» Dataset section:
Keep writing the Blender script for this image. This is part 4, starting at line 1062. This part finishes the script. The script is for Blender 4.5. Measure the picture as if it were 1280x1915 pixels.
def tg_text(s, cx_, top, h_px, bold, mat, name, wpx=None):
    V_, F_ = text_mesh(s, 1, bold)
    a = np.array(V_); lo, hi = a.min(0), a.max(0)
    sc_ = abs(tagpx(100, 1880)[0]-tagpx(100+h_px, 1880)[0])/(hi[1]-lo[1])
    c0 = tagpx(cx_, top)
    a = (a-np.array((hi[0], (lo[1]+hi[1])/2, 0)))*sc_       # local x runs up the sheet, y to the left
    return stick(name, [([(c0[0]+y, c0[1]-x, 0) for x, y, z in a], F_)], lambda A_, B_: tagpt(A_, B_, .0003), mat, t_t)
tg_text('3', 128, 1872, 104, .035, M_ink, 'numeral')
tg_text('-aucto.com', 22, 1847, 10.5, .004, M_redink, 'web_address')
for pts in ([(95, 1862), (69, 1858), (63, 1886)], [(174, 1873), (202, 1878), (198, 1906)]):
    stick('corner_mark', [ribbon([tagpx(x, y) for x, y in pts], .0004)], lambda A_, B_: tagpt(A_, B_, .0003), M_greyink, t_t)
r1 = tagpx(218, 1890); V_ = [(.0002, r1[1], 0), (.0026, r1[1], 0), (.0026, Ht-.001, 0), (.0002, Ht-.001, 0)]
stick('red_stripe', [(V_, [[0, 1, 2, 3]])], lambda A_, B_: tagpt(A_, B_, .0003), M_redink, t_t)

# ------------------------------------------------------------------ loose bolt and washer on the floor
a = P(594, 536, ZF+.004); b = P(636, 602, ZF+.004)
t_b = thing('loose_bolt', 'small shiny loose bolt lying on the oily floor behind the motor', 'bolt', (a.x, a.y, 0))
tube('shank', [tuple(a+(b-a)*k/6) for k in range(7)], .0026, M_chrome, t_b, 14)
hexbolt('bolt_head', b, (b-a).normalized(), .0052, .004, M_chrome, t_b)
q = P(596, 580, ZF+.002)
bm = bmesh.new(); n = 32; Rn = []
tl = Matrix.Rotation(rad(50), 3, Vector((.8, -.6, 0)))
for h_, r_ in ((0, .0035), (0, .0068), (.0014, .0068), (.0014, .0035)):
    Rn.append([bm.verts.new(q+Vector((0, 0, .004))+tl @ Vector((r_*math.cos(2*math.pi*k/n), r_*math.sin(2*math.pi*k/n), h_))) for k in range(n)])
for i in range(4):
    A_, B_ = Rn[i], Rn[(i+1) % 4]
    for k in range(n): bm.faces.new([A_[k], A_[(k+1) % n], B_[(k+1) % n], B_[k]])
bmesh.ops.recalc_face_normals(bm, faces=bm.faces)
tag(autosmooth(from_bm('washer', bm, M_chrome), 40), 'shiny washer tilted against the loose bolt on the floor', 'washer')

» Description of the task:
Using the data above, reproduce every line exactly.

» Written answer:
Keep writing the Blender script for this image. This is part 4, starting at line 1062. This part finishes the script. The script is for Blender 4.5. Measure the picture as if it were 1280x1915 pixels.
def tg_text(s, cx_, top, h_px, bold, mat, name, wpx=None):
    V_, F_ = text_mesh(s, 1, bold)
    a = np.array(V_); lo, hi = a.min(0), a.max(0)
    sc_ = abs(tagpx(100, 1880)[0]-tagpx(100+h_px, 1880)[0])/(hi[1]-lo[1])
    c0 = tagpx(cx_, top)
    a = (a-np.array((hi[0], (lo[1]+hi[1])/2, 0)))*sc_       # local x runs up the sheet, y to the left
    return stick(name, [([(c0[0]+y, c0[1]-x, 0) for x, y, z in a], F_)], lambda A_, B_: tagpt(A_, B_, .0003), mat, t_t)
tg_text('3', 128, 1872, 104, .035, M_ink, 'numeral')
tg_text('-aucto.com', 22, 1847, 10.5, .004, M_redink, 'web_address')
for pts in ([(95, 1862), (69, 1858), (63, 1886)], [(174, 1873), (202, 1878), (198, 1906)]):
    stick('corner_mark', [ribbon([tagpx(x, y) for x, y in pts], .0004)], lambda A_, B_: tagpt(A_, B_, .0003), M_greyink, t_t)
r1 = tagpx(218, 1890); V_ = [(.0002, r1[1], 0), (.0026, r1[1], 0), (.0026, Ht-.001, 0), (.0002, Ht-.001, 0)]
stick('red_stripe', [(V_, [[0, 1, 2, 3]])], lambda A_, B_: tagpt(A_, B_, .0003), M_redink, t_t)

# ------------------------------------------------------------------ loose bolt and washer on the floor
a = P(594, 536, ZF+.004); b = P(636, 602, ZF+.004)
t_b = thing('loose_bolt', 'small shiny loose bolt lying on the oily floor behind the motor', 'bolt', (a.x, a.y, 0))
tube('shank', [tuple(a+(b-a)*k/6) for k in range(7)], .0026, M_chrome, t_b, 14)
hexbolt('bolt_head', b, (b-a).normalized(), .0052, .004, M_chrome, t_b)
q = P(596, 580, ZF+.002)
bm = bmesh.new(); n = 32; Rn = []
tl = Matrix.Rotation(rad(50), 3, Vector((.8, -.6, 0)))
for h_, r_ in ((0, .0035), (0, .0068), (.0014, .0068), (.0014, .0035)):
    Rn.append([bm.verts.new(q+Vector((0, 0, .004))+tl @ Vector((r_*math.cos(2*math.pi*k/n), r_*math.sin(2*math.pi*k/n), h_))) for k in range(n)])
for i in range(4):
    A_, B_ = Rn[i], Rn[(i+1) % 4]
    for k in range(n): bm.faces.new([A_[k], A_[(k+1) % n], B_[(k+1) % n], B_[k]])
bmesh.ops.recalc_face_normals(bm, faces=bm.faces)
tag(autosmooth(from_bm('washer', bm, M_chrome), 40), 'shiny washer tilted against the loose bolt on the floor', 'washer')